[start]

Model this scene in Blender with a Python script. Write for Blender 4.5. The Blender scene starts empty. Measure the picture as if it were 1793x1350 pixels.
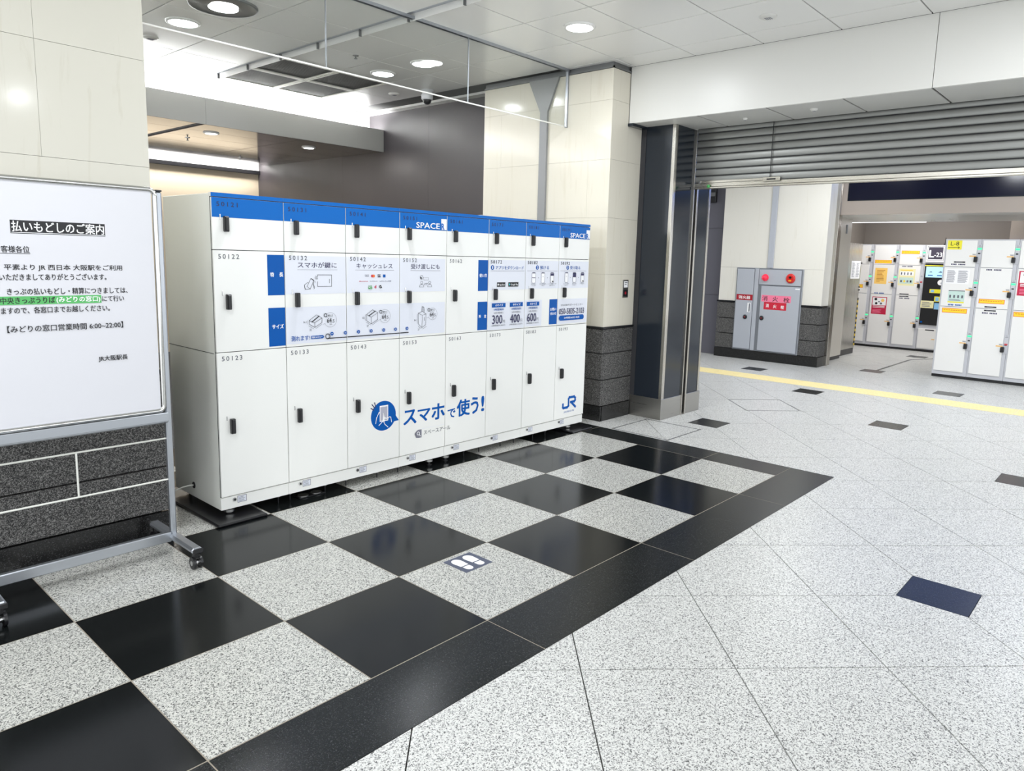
import bpy, bmesh, math, random
from mathutils import Vector, Matrix
random.seed(7)
SC = bpy.context.scene
COL = SC.collection
PI = math.pi

# ------------------------------------------------------------------ camera
W_, H_, F_ = 1793.0, 1350.0, 1263.703
CR = Matrix(((0.6615562, 0.09271469, -0.74414205),
             (-0.74936008, 0.11922964, -0.65133998),
             (0.02833501, 0.98852834, 0.14835379)))
CC = Vector((-5.06923, -2.02272, 1.54053))
SHX, SHY = -0.019221, -0.019693
cam = bpy.data.cameras.new('camera')
cam.sensor_fit = 'HORIZONTAL'; cam.sensor_width = 36.0
cam.lens = F_ / W_ * 36.0
cam.shift_x = SHX; cam.shift_y = SHY
cam.clip_start = 0.05; cam.clip_end = 200
cam_o = bpy.data.objects.new('camera', cam)
cam_o.matrix_world = Matrix.Translation(CC) @ CR.to_4x4()
COL.objects.link(cam_o)
SC.camera = cam_o

def proj(p):
    q = CR.transposed() @ (Vector(p) - CC)
    if q.z > -0.05: return None
    return (W_/2 - SHX*W_ + F_*q.x/-q.z, H_/2 + SHY*W_ - F_*q.y/-q.z)

# ------------------------------------------------------------------ world, exposure
SC.view_settings.view_transform = 'Standard'
SC.view_settings.look = 'None'
SC.view_settings.gamma = 1.0
SC.view_settings.use_curve_mapping = False
SC.view_settings.exposure = 1.30
world = bpy.data.worlds.new('world'); SC.world = world
world.use_nodes = True
world.node_tree.nodes['Background'].inputs[0].default_value = (0.93, 0.97, 1.0, 1)
world.node_tree.nodes['Background'].inputs[1].default_value = 1.0
SC.cycles.max_bounces = 6
SC.cycles.use_denoising = True
SC.cycles.sample_clamp_indirect = 6.0

def area(name, loc, rot, sx, sy, power, color=(1, 1, 1), shape='RECTANGLE'):
    l = bpy.data.lights.new(name, 'AREA'); l.shape = shape; l.size = sx
    if shape in ('RECTANGLE', 'ELLIPSE'): l.size_y = sy
    l.energy = power; l.color = color
    o = bpy.data.objects.new(name, l); o.location = loc; o.rotation_euler = rot
    COL.objects.link(o); return o

ZC = 3.29          # main ceiling height
# ceiling downlights of the hall (the ones in view, rows behind the camera, and unseen added fill)
LIGHT_W = 11.0
DOWN = [(-0.487, 1.60), (-0.487, 3.43), (-0.48, 4.05), (-2.41, 4.05)]
DOWN_UNSEEN = [(-2.39, -4.77), (-0.487, -4.77), (-0.487, -1.45), (-6.6, -1.45), (-6.6, -4.77), (-4.3, -6.6), (-2.41, 1.55), (-4.35, 0.3), (-6.3, 0.3)]  # last entries are unseen fill, added to brighten locker side and left floor
for (x, y) in DOWN + DOWN_UNSEEN:
    area('downlight_lamp', (x, y, ZC - 0.016), (0, 0, 0), 0.19, 0.19, LIGHT_W if y < 1.58 else (8.5 if y < 3 else 4.0), (0.93, 0.96, 1.0), 'DISK')
area('downlight_lamp', (-2.40, 3.40, ZC - 0.024), (0, 0, 0), 0.19, 0.19, 5.0, (0.93, 0.96, 1.0), 'DISK')
# lights of the low ceiling at the back
for (x, y) in [(-1.17, 6.28), (0.06, 6.28)]:
    area('downlight_lamp', (x, y, 2.82 - 0.016), (0, 0, 0), 0.12, 0.12, 3.5, (1.0, 0.97, 0.93), 'DISK')
# cove light behind the beam lip, and the slot light along the back wall
area('cove_lamp', (-2.1, 5.93, 3.0), (PI, 0, 0), 5.8, 0.10, 42, (0.97, 0.98, 1.0))
area('slot_lamp', (-2.1, 8.82, 2.87), (0, 0, 0), 5.8, 0.10, 27, (1.0, 0.97, 0.93))
# concourse ceiling lamps beyond the shutter
for (x, y) in [(2.6, 0.2), (2.6, -2.6), (4.6, 1.6), (4.6, -1.2), (3.6, 3.6)]:
    area('concourse_lamp', (x, y, 3.20), (0, 0, 0), 1.2, 0.3, 15, (0.93, 0.96, 1.0))
area('alcove_strip_lamp', (8.365, 1.78, 2.288), (0, 0, 0), 0.035, 1.2, 4, (0.93, 0.93, 1.0))
area('alcove_fill_lamp', (8.95, 1.3, 2.95), (0, 0, 0), 0.5, 1.6, 19, (1.0, 0.98, 0.96))  # unseen fill added to brighten the far lockers and brown wall

# ------------------------------------------------------------------ materials
def lin(c):
    c = c/255.0
    return c/12.92 if c <= 0.04045 else ((c+0.055)/1.055)**2.4
def rgb(r, g, b): return (lin(r), lin(g), lin(b), 1)
MATS = {}
def mat(name, col, rough=0.5, metal=0.0, spec=0.5, emit=0.0, coat=0.0):
    if name in MATS: return MATS[name]
    m = bpy.data.materials.new(name); m.use_nodes = True
    b = m.node_tree.nodes['Principled BSDF']
    b.inputs['Base Color'].default_value = col
    b.inputs['Roughness'].default_value = rough
    b.inputs['Metallic'].default_value = metal
    b.inputs['Specular IOR Level'].default_value = spec
    b.inputs['Coat Weight'].default_value = coat
    b.inputs['Coat Roughness'].default_value = 0.08
    if emit:
        b.inputs['Emission Color'].default_value = col
        b.inputs['Emission Strength'].default_value = emit
    MATS[name] = m
    return m
def nodes(m): return m.node_tree.nodes, m.node_tree.links, m.node_tree.nodes['Principled BSDF']
def ramp(N, stops, interp='LINEAR'):
    r = N.new('ShaderNodeValToRGB'); r.color_ramp.interpolation = interp
    e = r.color_ramp.elements
    e[0].position, e[0].color = stops[0]
    e[1].position, e[1].color = stops[-1]
    for p, c in stops[1:-1]:
        k = e.new(p); k.color = c
    return r
def granite(name, stops, scale, rough, spec=0.5, bump=0.0, stretch=None):
    m = mat(name, (.5, .5, .5, 1), rough, 0, spec)
    N, L, b = nodes(m)
    g = N.new('ShaderNodeNewGeometry')
    v = N.new('ShaderNodeTexVoronoi'); v.inputs['Scale'].default_value = scale
    L.new(g.outputs['Position'], v.inputs['Vector'])
    s = N.new('ShaderNodeSeparateColor'); L.new(v.outputs['Color'], s.inputs[0])
    n = N.new('ShaderNodeTexNoise'); n.inputs['Scale'].default_value = scale*0.35; n.inputs['Detail'].default_value = 3
    L.new(g.outputs['Position'], n.inputs['Vector'])
    mx = N.new('ShaderNodeMath'); mx.operation = 'MULTIPLY_ADD'; mx.inputs[1].default_value = 0.9; mx.inputs[2].default_value = -0.45
    L.new(n.outputs['Fac'], mx.inputs[0])
    ad = N.new('ShaderNodeMath'); ad.operation = 'ADD'; L.new(mx.outputs[0], ad.inputs[0]); L.new(s.outputs[0], ad.inputs[1])
    r = ramp(N, stops); L.new(ad.outputs[0], r.inputs[0])
    L.new(r.outputs[0], b.inputs['Base Color'])
    if bump:
        bp = N.new('ShaderNodeBump'); bp.inputs['Strength'].default_value = bump; bp.inputs['Distance'].default_value = 0.002
        L.new(ad.outputs[0], bp.inputs['Height']); L.new(bp.outputs[0], b.inputs['Normal'])
    return m
def g_(v, a=0, c=0): return (v+a, v, v+c, 1)
M_light = granite('light_granite', [(0.0, (.05, .05, .048, 1)), (0.10, (.13, .132, .125, 1)), (0.30, (.33, .33, .31, 1)), (0.48, (.54, .54, .505, 1)), (1.0, (.66, .655, .61, 1))], 290, 0.22, 0.4)
M_hall = granite('pale_granite', [(0.0, (.08, .08, .08, 1)), (0.10, (.20, .20, .195, 1)), (0.28, (.42, .42, .41, 1)), (0.45, (.62, .62, .60, 1)), (1.0, (.73, .73, .70, 1))], 270, 0.34, 0.35)
M_dark = granite('black_granite', [(0.0, (.004, .005, .005, 1)), (0.8, (.0055, .0065, .0068, 1)), (1.0, (.012, .014, .015, 1))], 420, 0.16, 0.22)
M_border = granite('black_border_granite', [(0.0, (.005, .006, .006, 1)), (0.7, (.008, .010, .010, 1)), (0.9, (.016, .018, .019, 1)), (1.0, (.045, .048, .05, 1))], 380, 0.24, 0.22)
M_wallgran = granite('flamed_granite', [(0.0, g_(.012)), (0.3, g_(.035)), (0.6, g_(.085, .004, -.003)), (1.0, g_(.24, .006, -.008))], 300, 0.75, 0.3, 0.5)
M_plinth = granite('black_plinth_stone', [(0.0, g_(.006)), (0.8, g_(.014)), (1.0, g_(.05))], 300, 0.25, 0.5)
M_capstone = mat('black_cap_stone', (.012, .013, .015, 1), .25)
M_grout = mat('grout', rgb(150, 142, 128), .9)
M_groutd = mat('dark_joint', rgb(70, 70, 70), .9)  # dark joint colour for the floor bed and wall cores

M_core = mat('slab_joint', rgb(170, 165, 150), .8)
def marble(name, base, vein, rough):
    m = mat(name, base, rough, 0, 0.3)
    N, L, b = nodes(m)
    g = N.new('ShaderNodeNewGeometry')
    mp = N.new('ShaderNodeMapping'); mp.inputs['Scale'].default_value = (9, 9, 0.9)
    L.new(g.outputs['Position'], mp.inputs['Vector'])
    n = N.new('ShaderNodeTexNoise'); n.inputs['Scale'].default_value = 1.6; n.inputs['Detail'].default_value = 8; n.inputs['Roughness'].default_value = 0.65
    n.inputs['Distortion'].default_value = 0.6
    L.new(mp.outputs[0], n.inputs['Vector'])
    r = ramp(N, [(0.30, vein), (0.42, base), (0.60, base), (0.78, vein)]); L.new(n.outputs['Fac'], r.inputs[0])
    L.new(r.outputs[0], b.inputs['Base Color'])
    return m
M_cream = marble('cream_marble', rgb(215, 210, 196), rgb(209, 203, 187), 0.14)
M_creamL = marble('cream_marble_left', rgb(205, 202, 190), rgb(197, 193, 179), 0.10)  # left wall marble, slightly darker than the pillar's
M_white_tile = marble('ivory_marble', rgb(226, 223, 214), rgb(220, 216, 205), 0.25)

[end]

_Requirement:_ Would you reproduce the lines above, from the very first through the line containing "SC.cycles.sample_clamp_indirect = 6.0", exactly and without the pictures?

_Response to this exercise:_
Model this scene in Blender with a Python script. Write for Blender 4.5. The Blender scene starts empty. Measure the picture as if it were 1793x1350 pixels.
import bpy, bmesh, math, random
from mathutils import Vector, Matrix
random.seed(7)
SC = bpy.context.scene
COL = SC.collection
PI = math.pi

# ------------------------------------------------------------------ camera
W_, H_, F_ = 1793.0, 1350.0, 1263.703
CR = Matrix(((0.6615562, 0.09271469, -0.74414205),
             (-0.74936008, 0.11922964, -0.65133998),
             (0.02833501, 0.98852834, 0.14835379)))
CC = Vector((-5.06923, -2.02272, 1.54053))
SHX, SHY = -0.019221, -0.019693
cam = bpy.data.cameras.new('camera')
cam.sensor_fit = 'HORIZONTAL'; cam.sensor_width = 36.0
cam.lens = F_ / W_ * 36.0
cam.shift_x = SHX; cam.shift_y = SHY
cam.clip_start = 0.05; cam.clip_end = 200
cam_o = bpy.data.objects.new('camera', cam)
cam_o.matrix_world = Matrix.Translation(CC) @ CR.to_4x4()
COL.objects.link(cam_o)
SC.camera = cam_o

def proj(p):
    q = CR.transposed() @ (Vector(p) - CC)
    if q.z > -0.05: return None
    return (W_/2 - SHX*W_ + F_*q.x/-q.z, H_/2 + SHY*W_ - F_*q.y/-q.z)

# ------------------------------------------------------------------ world, exposure
SC.view_settings.view_transform = 'Standard'
SC.view_settings.look = 'None'
SC.view_settings.gamma = 1.0
SC.view_settings.use_curve_mapping = False
SC.view_settings.exposure = 1.30
world = bpy.data.worlds.new('world'); SC.world = world
world.use_nodes = True
world.node_tree.nodes['Background'].inputs[0].default_value = (0.93, 0.97, 1.0, 1)
world.node_tree.nodes['Background'].inputs[1].default_value = 1.0
SC.cycles.max_bounces = 6
SC.cycles.use_denoising = True
SC.cycles.sample_clamp_indirect = 6.0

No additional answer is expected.